5期・27冊目 『汝ふたたび故郷へ帰れず』

汝ふたたび故郷へ帰れず リバイバル版

汝ふたたび故郷へ帰れず リバイバル版

出版社 / 著者からの内容紹介
ボクシング小説の金字塔! 傑作中の傑作が、熱い熱い要望に応えて復刊します! 日本ミドル級ニ位のボクサー・新田駿一は、強すぎるパンチと弱小なジムが災いし、一度もタイトルに挑戦できずに二十代半ばを迎えていた。底辺の生活に倦み、将来に絶望した新田は腐りきってリングから降りる。やがて当てもなく帰った故郷の島で、新田はジムの会長の急死を知る。そしてボクサー・新田駿一が故郷の人々の誇りであったこと、死んだ会長の人生の誇りとなるべき存在であることを思い知り、負け犬のままリングを去ったおのれを恥じ、再起を決心する。二十代後半の年齢で上位ランカーに再び返り咲くのは困難をきわめた。が、新田は二度と迷うことはなかった……。文藝賞受賞の表題作ほか、小説現代新人賞受賞のデビュー作など、著者の現代小説すべてを収録。

久しぶりに飯嶋和一の作品を読みました。
以前読んで深い感銘を受けた『始祖鳥記』、『雷電本紀』のような歴史ものと違って、挫折を経験したボクサーの物語。安らぎを求めて故郷へ帰ったものの、そこは自分が知る故郷とは様変わりしていた。というのは歳月のなせるわざで仕方無いことではあるですが、そこで彼は自分を誇りとして生きてきた人々の存在を知り、再びボクシングの世界へ戻ることを決意するところからこちらまで熱くなってきます。
時代もテーマも違えど、著者は人の心の奥底にある反発心や気概というものを呼び起こす過程を描くのが巧いですね。

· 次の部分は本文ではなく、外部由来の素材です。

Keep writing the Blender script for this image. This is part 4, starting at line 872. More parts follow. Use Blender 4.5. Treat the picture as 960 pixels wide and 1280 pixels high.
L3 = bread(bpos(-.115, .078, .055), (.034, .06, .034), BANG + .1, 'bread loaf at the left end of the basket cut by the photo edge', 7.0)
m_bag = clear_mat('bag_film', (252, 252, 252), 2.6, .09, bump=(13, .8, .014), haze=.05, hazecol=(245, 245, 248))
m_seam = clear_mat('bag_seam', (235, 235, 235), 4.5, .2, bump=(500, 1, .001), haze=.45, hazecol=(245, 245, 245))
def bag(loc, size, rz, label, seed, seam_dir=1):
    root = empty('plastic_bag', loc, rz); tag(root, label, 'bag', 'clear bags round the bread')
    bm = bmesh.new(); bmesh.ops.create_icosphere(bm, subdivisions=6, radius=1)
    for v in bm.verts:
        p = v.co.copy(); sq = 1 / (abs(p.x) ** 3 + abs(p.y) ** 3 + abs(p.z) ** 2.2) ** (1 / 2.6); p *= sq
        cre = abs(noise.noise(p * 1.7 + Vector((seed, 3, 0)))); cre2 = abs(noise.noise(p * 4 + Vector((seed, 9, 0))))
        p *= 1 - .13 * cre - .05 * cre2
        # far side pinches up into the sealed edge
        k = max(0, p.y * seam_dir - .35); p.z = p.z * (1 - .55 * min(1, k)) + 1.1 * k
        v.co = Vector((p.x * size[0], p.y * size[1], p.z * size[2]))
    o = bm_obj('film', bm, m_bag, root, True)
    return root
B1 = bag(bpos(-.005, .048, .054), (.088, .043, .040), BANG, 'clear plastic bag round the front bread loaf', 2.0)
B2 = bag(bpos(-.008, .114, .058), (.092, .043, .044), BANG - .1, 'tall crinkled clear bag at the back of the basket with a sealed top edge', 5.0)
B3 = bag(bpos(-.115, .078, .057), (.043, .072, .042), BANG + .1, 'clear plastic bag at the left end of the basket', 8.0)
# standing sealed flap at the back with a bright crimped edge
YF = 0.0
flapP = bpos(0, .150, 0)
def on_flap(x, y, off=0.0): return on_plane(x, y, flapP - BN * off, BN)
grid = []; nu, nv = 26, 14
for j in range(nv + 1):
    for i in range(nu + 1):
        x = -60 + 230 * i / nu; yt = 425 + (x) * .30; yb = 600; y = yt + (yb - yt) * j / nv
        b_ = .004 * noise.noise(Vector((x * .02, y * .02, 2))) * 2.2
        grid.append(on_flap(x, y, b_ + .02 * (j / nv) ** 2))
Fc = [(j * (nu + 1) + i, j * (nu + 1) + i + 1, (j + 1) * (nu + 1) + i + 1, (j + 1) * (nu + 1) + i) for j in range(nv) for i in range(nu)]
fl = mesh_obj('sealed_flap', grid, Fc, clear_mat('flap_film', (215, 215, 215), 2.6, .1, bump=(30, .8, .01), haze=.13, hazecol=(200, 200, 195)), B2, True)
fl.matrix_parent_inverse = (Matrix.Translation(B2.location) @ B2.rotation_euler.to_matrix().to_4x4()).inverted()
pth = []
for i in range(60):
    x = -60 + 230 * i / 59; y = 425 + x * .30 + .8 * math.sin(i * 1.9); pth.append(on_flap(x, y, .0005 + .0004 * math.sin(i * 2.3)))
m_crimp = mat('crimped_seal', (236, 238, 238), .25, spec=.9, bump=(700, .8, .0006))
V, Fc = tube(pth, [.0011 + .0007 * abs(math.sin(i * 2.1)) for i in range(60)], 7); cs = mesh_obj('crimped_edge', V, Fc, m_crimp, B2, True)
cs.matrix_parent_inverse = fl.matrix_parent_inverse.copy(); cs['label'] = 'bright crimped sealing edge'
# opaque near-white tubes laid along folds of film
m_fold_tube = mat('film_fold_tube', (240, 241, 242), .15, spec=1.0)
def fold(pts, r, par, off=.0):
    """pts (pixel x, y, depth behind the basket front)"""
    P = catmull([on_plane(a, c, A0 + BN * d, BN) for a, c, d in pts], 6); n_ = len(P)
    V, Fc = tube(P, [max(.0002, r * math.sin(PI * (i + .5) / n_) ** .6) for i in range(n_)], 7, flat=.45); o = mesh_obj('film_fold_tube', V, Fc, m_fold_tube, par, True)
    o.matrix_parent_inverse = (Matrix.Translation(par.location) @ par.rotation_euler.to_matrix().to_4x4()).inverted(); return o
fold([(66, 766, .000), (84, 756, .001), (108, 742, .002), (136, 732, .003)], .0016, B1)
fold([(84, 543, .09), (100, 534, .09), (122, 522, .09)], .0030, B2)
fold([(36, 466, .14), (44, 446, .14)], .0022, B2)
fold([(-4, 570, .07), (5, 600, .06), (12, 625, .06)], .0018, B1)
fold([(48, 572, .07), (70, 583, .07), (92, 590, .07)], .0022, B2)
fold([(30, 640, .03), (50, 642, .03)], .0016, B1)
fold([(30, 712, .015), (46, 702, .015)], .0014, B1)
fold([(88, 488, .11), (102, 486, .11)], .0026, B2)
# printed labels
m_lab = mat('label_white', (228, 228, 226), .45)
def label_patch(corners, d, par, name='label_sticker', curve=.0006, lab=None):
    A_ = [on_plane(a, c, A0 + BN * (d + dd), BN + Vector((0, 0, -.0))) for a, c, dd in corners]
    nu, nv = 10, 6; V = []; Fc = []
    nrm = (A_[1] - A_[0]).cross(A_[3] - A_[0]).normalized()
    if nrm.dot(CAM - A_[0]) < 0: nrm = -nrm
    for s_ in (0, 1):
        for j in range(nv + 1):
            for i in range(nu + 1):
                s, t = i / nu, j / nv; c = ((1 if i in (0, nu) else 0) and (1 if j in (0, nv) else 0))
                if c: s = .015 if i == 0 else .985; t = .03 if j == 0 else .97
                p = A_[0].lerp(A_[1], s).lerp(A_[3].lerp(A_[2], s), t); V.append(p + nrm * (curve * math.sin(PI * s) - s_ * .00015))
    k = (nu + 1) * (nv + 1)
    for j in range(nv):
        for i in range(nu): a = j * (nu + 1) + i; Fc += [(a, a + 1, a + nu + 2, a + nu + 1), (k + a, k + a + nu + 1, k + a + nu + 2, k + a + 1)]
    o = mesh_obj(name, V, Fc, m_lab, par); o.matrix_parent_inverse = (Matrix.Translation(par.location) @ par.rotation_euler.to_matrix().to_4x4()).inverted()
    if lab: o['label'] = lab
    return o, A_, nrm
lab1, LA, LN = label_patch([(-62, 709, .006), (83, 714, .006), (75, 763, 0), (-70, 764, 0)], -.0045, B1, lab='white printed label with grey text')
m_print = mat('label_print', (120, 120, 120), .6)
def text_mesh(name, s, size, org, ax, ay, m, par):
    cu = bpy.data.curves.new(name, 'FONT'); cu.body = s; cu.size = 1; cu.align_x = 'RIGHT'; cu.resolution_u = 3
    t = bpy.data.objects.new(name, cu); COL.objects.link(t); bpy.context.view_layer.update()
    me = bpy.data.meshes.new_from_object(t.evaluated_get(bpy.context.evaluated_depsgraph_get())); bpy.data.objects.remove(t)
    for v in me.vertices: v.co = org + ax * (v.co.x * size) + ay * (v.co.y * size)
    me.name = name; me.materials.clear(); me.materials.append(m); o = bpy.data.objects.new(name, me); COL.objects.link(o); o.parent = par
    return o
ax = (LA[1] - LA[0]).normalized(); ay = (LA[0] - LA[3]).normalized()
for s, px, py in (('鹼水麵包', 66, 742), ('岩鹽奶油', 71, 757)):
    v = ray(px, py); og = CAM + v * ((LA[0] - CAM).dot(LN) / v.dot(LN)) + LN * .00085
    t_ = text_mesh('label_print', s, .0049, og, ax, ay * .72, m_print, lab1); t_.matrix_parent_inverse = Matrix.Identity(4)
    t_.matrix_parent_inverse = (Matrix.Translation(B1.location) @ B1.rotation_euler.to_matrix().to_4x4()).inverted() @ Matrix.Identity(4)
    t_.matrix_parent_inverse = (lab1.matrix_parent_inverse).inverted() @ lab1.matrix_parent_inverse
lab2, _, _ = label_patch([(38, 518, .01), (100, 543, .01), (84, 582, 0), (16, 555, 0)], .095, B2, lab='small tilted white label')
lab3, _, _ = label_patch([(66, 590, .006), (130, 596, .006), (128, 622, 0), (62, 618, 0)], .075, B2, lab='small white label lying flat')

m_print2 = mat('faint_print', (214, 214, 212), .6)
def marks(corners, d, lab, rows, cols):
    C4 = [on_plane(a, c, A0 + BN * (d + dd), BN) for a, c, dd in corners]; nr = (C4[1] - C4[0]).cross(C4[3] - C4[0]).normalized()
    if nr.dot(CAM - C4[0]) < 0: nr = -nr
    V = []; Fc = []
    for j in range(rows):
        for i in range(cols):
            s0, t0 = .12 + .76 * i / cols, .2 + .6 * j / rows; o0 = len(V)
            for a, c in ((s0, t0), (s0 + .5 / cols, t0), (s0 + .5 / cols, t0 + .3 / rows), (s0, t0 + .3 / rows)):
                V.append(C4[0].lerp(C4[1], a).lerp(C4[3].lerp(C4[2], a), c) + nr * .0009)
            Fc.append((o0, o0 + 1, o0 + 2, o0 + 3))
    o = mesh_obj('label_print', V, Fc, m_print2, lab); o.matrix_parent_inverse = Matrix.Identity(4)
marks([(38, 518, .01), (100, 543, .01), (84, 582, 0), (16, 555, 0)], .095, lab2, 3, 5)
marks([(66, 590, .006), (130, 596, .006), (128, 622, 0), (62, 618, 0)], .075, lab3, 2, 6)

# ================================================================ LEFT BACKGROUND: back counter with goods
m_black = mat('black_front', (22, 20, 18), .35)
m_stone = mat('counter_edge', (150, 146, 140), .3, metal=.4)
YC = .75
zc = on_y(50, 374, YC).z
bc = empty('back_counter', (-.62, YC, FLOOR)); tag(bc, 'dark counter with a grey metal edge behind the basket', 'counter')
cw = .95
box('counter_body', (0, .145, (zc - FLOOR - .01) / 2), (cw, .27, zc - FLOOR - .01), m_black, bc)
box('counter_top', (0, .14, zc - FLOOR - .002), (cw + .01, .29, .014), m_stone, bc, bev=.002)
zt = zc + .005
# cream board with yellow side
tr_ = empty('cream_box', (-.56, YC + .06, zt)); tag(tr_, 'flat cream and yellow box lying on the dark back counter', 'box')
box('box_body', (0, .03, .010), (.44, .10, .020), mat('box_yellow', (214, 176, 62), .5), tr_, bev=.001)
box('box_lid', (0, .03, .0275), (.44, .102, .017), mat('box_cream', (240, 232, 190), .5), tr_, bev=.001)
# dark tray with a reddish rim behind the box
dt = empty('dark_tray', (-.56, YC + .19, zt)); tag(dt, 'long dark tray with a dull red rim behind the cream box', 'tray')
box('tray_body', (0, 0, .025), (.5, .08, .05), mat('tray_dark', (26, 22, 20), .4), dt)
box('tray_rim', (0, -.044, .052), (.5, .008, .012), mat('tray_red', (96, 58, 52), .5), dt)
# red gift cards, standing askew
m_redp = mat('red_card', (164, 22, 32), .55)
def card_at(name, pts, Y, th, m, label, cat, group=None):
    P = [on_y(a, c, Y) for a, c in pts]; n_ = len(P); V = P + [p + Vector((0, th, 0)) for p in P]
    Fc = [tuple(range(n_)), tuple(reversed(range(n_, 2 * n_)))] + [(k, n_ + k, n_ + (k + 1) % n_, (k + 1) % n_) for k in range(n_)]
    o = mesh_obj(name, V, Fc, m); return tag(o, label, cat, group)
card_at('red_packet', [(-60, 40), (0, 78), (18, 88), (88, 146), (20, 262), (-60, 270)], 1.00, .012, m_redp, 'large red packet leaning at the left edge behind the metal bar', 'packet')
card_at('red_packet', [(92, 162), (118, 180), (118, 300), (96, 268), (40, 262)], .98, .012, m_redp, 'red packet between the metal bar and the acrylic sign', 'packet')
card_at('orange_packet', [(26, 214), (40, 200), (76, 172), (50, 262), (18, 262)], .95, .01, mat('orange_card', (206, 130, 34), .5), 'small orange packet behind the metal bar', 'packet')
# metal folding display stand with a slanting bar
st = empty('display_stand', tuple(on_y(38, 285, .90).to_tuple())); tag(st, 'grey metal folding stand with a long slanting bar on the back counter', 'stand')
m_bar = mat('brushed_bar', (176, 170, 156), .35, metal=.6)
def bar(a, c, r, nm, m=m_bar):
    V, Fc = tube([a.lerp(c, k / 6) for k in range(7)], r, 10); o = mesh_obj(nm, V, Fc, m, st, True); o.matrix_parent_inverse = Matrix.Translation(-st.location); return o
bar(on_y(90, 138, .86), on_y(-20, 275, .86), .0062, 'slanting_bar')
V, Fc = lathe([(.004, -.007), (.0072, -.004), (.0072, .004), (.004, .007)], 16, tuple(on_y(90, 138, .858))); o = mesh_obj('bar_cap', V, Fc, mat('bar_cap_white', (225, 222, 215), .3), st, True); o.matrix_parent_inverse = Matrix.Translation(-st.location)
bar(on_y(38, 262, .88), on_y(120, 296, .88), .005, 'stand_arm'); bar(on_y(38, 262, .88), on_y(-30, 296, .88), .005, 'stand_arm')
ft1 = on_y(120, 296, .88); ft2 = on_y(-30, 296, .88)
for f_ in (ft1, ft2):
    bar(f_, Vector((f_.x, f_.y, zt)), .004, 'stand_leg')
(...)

そしてボクシングに関する描写も秀逸。他の格闘技ならいざ知らず、小説でボクシングの試合をここまで味わうことができるとは思わなかった。ボクサーの乱れた息遣いや研ぎ澄まされた感覚まで伝わってくるようです。メインの試合だけでなく、試合前の駆け引き、衣装、そして選手が抱える恐怖や緊張感といったところまでデテールを徹底的に表現するためにリアリティを感じるんでしょうね。
安穏とした生活に満足することなくあえて苦難の道を選ぶ男の熱い生き様を描く重厚な筆致に堪能しました。


収録されているのは表題作の他、新人賞受賞作である『プロミスト・ランド』と『スペチュアル・ペイン』の二つの短編。前者はマタギの子孫の熊狩り、後者は理不尽に引き裂かれた馬と少年、と動物がテーマになっています。短いながらも濃密な自然の息吹と登場人物の想いが存分に伝わってくる内容でした。